Dorm Beating Victim Was a Gentle, Quiet History Buff

"He was just becoming a great person"

Scott Hawkins, a 23-year-old student at Cal State Sacramento, loved history and wanted to be a teacher. He was a buff of World Wars and Roman armies, but he was socially awkward -- possibly because he suffered from a form of autism.

And, according to his father, that autism made him a target of bullies. On Wednesday, one of those bullies may have killed him.

One of Hawkins' roommates beat him to death, possibly with a baseball bat,  police said. The roommate was arrested for the crime.

Hawkins had a form of autism known as Asperger syndrome, his father, Gerald Hawkins, told the Sacramento Bee.
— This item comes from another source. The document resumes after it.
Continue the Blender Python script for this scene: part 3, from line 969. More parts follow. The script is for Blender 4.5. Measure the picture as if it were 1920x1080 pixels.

"He liked to talk on and on about his favorite subjects, especially history," his father said. "And he knew an amazing array of facts about Roman armies and World War I and World War II."

Hawkins lived with four other students in a dorm suite where each student had his own room. He was very smart, but spent a lot of time in his room, roommate Dustin Strumpf said.

He "wasn't the best socially," said Strumpf, who was at baseball practice when Hawkins was attacked. "But he seemed pretty normal to me. He was just shy."

Even though he didn't have many friends, Hawkins was very happy with his college life.

"He loved that campus," Gerald Hawkins said. "He was extremely happy there. This is actually the happiest we've ever seen him in his whole life. He was just thrilled to get in there, to get into the new dorm there."

After settling in at Sac State, Hawkins found a nondenominational Christian Bible Church and started looking for more campus activities where he could fit in and make friends.

"He was just coming into himself." Hawkins said of his son. "He was just becoming a really great person."

Before he went to college, Hawkins traveled to Chile, where he worked on a mission school. He also volunteered in his hometown of Mountain View, Sacramento and on an Indian reservation along the Idaho-Nevada border.

His parents say he was very religious.

"To some extent, I'd say he was more religious than us," Hawkins said. "And more steady churchgoing. He was more dedicated to it than us."